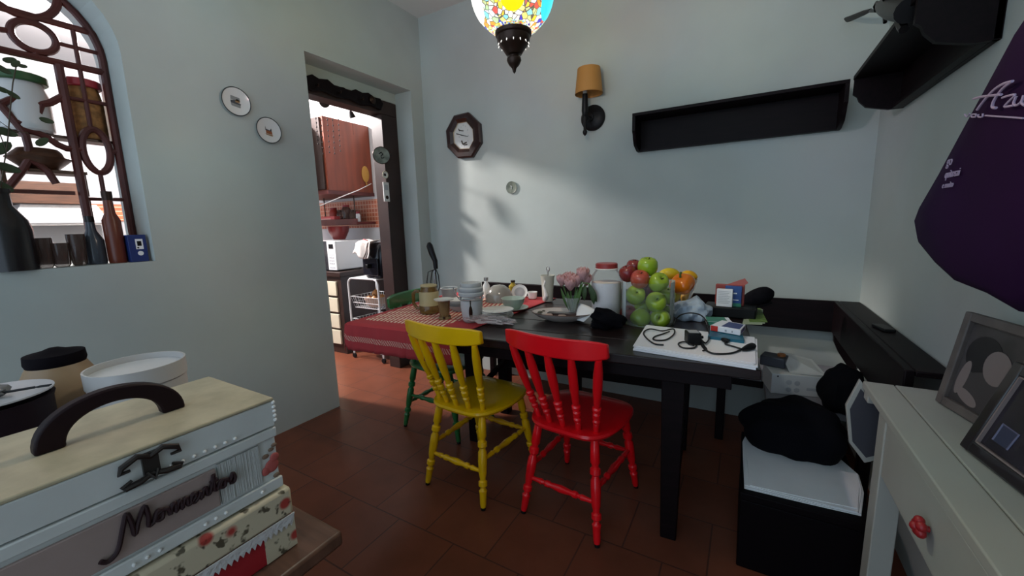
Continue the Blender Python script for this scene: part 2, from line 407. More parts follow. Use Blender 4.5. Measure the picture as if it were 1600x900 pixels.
# blue carton
p = at_x(219, 408, -2.535); 
t = thing('blue_carton', 'dark blue upright carton with a white label at the right end of the sill', 'carton', (-2.545, p.y - .002, WS + .001))
bl = mat('carton_blue', (0.015, 0.035, 0.16), 0.4)
MB().box(-.022, .022, -.034, .034, 0, .128).build('box', bl, t, bevel=.002)
MB().box(.022, .0226, -.008, .02, .06, .108).build('label', paper, t)
MB().lathe([(.011, 0), (.011, .0008)], 16, T(.022, .006, .04) @ RY(PI / 2)).build('badge', paper, t)
MB().box(.0226, .023, -.002, .014, .075, .098).build('print', black, t)
MB().box(.0226, .023, -.004, .003, .063, .07).build('print', black, t)
# trailing plant
t = thing('trailing_plant', 'thin leafy stems trailing in front of the grille at the far left', 'plant', (-2.57, at_x(10, 400, -2.57).y, WS))
lf = mat('leaf_dull', (0.05, 0.075, 0.035), 0.6); stm = mat('stem_brown', (0.07, 0.05, 0.03), 0.7)
def rel(x, y, X=-2.57): return at_x(x, y, X) - t.location
MB().tube([rel(-4, 330), rel(3, 280), rel(12, 220), rel(16, 170), rel(20, 130), rel(26, 100)], .0022, 6).build('stem', stm, t)
MB().tube([rel(10, 235), rel(-2, 205), rel(0, 190), rel(20, 204), rel(44, 208)], .0018, 6).build('stem', stm, t)
for (x, y, a, s) in [(14, 94, -.5, 1), (24, 100, -.9, .9), (34, 103, -.2, .7), (4, 108, .4, 1), (3, 140, .2, .9), (8, 206, .2, 1.4), (20, 148, .5, .9), (65, 222, -.7, 1.2), (3, 232, -.8, 1.6), (12, 262, .3, 1.5), (0, 290, .5, 1.6), (72, 188, .1, 1)]:
    M = T(*rel(x, y)) @ RX(-a) @ RZ(.4) @ SCL(1, 1, 1)
    q = .020 * s
    MB().grid(lambda u, v: (.25 * q * math.sin(u * PI) * 0 + .2 * q * (2 * u - 1) ** 2, (2 * u - 1) * q * 1.3, (2 * v - 1) * q * .55 * math.sqrt(max(0, 1 - (2 * u - 1) ** 2))), 10, 4, M).build('leaf', lf, t, solid=.0008)

# ------------------------------------------------------------------ kitchen beyond the doorway
MB_ = MB
t = thing('drawer_cabinet', 'dark brown kitchen base cabinet with four cream drawer fronts', 'cabinet', (-3.48, 2.57, 0))
MB().box(-.9, 0, .02, .62, .0, .80).build('body', cabbrown, t, bevel=.003)
MB().box(-.92, .02, 0, .625, .80, .845).build('countertop', cabbrown, t, bevel=.004)
for i in range(4):
    z0 = .10 + i * .168
    MB().box(-.56, -.06, 0, .02, z0, z0 + .145).build('drawer', cream, t, bevel=.004)
t = thing('wall_cabinet', 'orange brown wooden wall cabinet seen through the doorway', 'cabinet', (-3.596, 2.62, 1.65))
MB().box(-.9, 0, .02, .575, 0, .70).build('body', orangewood, t, bevel=.003)
MB().box(-.45, -.03, 0, .02, .01, .69).build('door', cabbrown, t, bevel=.004)
MB().box(-.9, -.46, 0, .02, .01, .69).build('door', cream, t, bevel=.004)
MB().box(-.9, .012, .0, .575, -.035, 0).build('bottom_trim', redwood, t)
t = thing('white_hood', 'white kitchen appliance standing left of the orange cabinet', 'appliance', (-3.75, 2.38, 1.66))
MB().box(-.3, 0, 0, .2, 0, .62).build('body', white, t, bevel=.01)
MB().box(-.28, -.02, -.01, 0, .02, .6).build('door', white, t, bevel=.004)
struct(MB().box(XF, XK, YK - .008, YK, 1.275, 1.585).build('trim_2', tm, smooth=False), 'orange mosaic tile band on the kitchen wall')
t = thing('kitchen_shelf', 'dark red wooden shelf below the orange cabinet', 'shelf', (-4.05, 3.19, 1.34))
MB().box(-.45, .46, -.24, 0, -.025, .0).build('board', redwood, t, bevel=.003)
MB().box(-.45, .46, -.26, -.24, -.03, .035).build('front_lip', redwood, t, bevel=.003)
MB().tube([(.40, -.22, 0), (.40, -.22, .33)], .006).build('rod', bronze, t)
MB().tube([(-.1, -.22, 0), (-.1, -.22, .33)], .006).build('rod', bronze, t)
jr = mat('tomato_red', (0.38, 0.04, 0.025), 0.4); jb = mat('coffee', (0.07, 0.035, 0.02), 0.6)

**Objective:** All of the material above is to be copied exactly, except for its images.

**Response:**
Continue the Blender Python script for this scene: part 2, from line 407. More parts follow. Use Blender 4.5. Measure the picture as if it were 1600x900 pixels.
# blue carton
p = at_x(219, 408, -2.535); 
t = thing('blue_carton', 'dark blue upright carton with a white label at the right end of the sill', 'carton', (-2.545, p.y - .002, WS + .001))
bl = mat('carton_blue', (0.015, 0.035, 0.16), 0.4)
MB().box(-.022, .022, -.034, .034, 0, .128).build('box', bl, t, bevel=.002)
MB().box(.022, .0226, -.008, .02, .06, .108).build('label', paper, t)
MB().lathe([(.011, 0), (.011, .0008)], 16, T(.022, .006, .04) @ RY(PI / 2)).build('badge', paper, t)
MB().box(.0226, .023, -.002, .014, .075, .098).build('print', black, t)
MB().box(.0226, .023, -.004, .003, .063, .07).build('print', black, t)
# trailing plant
t = thing('trailing_plant', 'thin leafy stems trailing in front of the grille at the far left', 'plant', (-2.57, at_x(10, 400, -2.57).y, WS))
lf = mat('leaf_dull', (0.05, 0.075, 0.035), 0.6); stm = mat('stem_brown', (0.07, 0.05, 0.03), 0.7)
def rel(x, y, X=-2.57): return at_x(x, y, X) - t.location
MB().tube([rel(-4, 330), rel(3, 280), rel(12, 220), rel(16, 170), rel(20, 130), rel(26, 100)], .0022, 6).build('stem', stm, t)
MB().tube([rel(10, 235), rel(-2, 205), rel(0, 190), rel(20, 204), rel(44, 208)], .0018, 6).build('stem', stm, t)
for (x, y, a, s) in [(14, 94, -.5, 1), (24, 100, -.9, .9), (34, 103, -.2, .7), (4, 108, .4, 1), (3, 140, .2, .9), (8, 206, .2, 1.4), (20, 148, .5, .9), (65, 222, -.7, 1.2), (3, 232, -.8, 1.6), (12, 262, .3, 1.5), (0, 290, .5, 1.6), (72, 188, .1, 1)]:
    M = T(*rel(x, y)) @ RX(-a) @ RZ(.4) @ SCL(1, 1, 1)
    q = .020 * s
    MB().grid(lambda u, v: (.25 * q * math.sin(u * PI) * 0 + .2 * q * (2 * u - 1) ** 2, (2 * u - 1) * q * 1.3, (2 * v - 1) * q * .55 * math.sqrt(max(0, 1 - (2 * u - 1) ** 2))), 10, 4, M).build('leaf', lf, t, solid=.0008)

# ------------------------------------------------------------------ kitchen beyond the doorway
MB_ = MB
t = thing('drawer_cabinet', 'dark brown kitchen base cabinet with four cream drawer fronts', 'cabinet', (-3.48, 2.57, 0))
MB().box(-.9, 0, .02, .62, .0, .80).build('body', cabbrown, t, bevel=.003)
MB().box(-.92, .02, 0, .625, .80, .845).build('countertop', cabbrown, t, bevel=.004)
for i in range(4):
    z0 = .10 + i * .168
    MB().box(-.56, -.06, 0, .02, z0, z0 + .145).build('drawer', cream, t, bevel=.004)
t = thing('wall_cabinet', 'orange brown wooden wall cabinet seen through the doorway', 'cabinet', (-3.596, 2.62, 1.65))
MB().box(-.9, 0, .02, .575, 0, .70).build('body', orangewood, t, bevel=.003)
MB().box(-.45, -.03, 0, .02, .01, .69).build('door', cabbrown, t, bevel=.004)
MB().box(-.9, -.46, 0, .02, .01, .69).build('door', cream, t, bevel=.004)
MB().box(-.9, .012, .0, .575, -.035, 0).build('bottom_trim', redwood, t)
t = thing('white_hood', 'white kitchen appliance standing left of the orange cabinet', 'appliance', (-3.75, 2.38, 1.66))
MB().box(-.3, 0, 0, .2, 0, .62).build('body', white, t, bevel=.01)
MB().box(-.28, -.02, -.01, 0, .02, .6).build('door', white, t, bevel=.004)
struct(MB().box(XF, XK, YK - .008, YK, 1.275, 1.585).build('trim_2', tm, smooth=False), 'orange mosaic tile band on the kitchen wall')
t = thing('kitchen_shelf', 'dark red wooden shelf below the orange cabinet', 'shelf', (-4.05, 3.19, 1.34))
MB().box(-.45, .46, -.24, 0, -.025, .0).build('board', redwood, t, bevel=.003)
MB().box(-.45, .46, -.26, -.24, -.03, .035).build('front_lip', redwood, t, bevel=.003)
MB().tube([(.40, -.22, 0), (.40, -.22, .33)], .006).build('rod', bronze, t)
MB().tube([(-.1, -.22, 0), (-.1, -.22, .33)], .006).build('rod', bronze, t)
jr = mat('tomato_red', (0.38, 0.04, 0.025), 0.4); jb = mat('coffee', (0.07, 0.035, 0.02), 0.6)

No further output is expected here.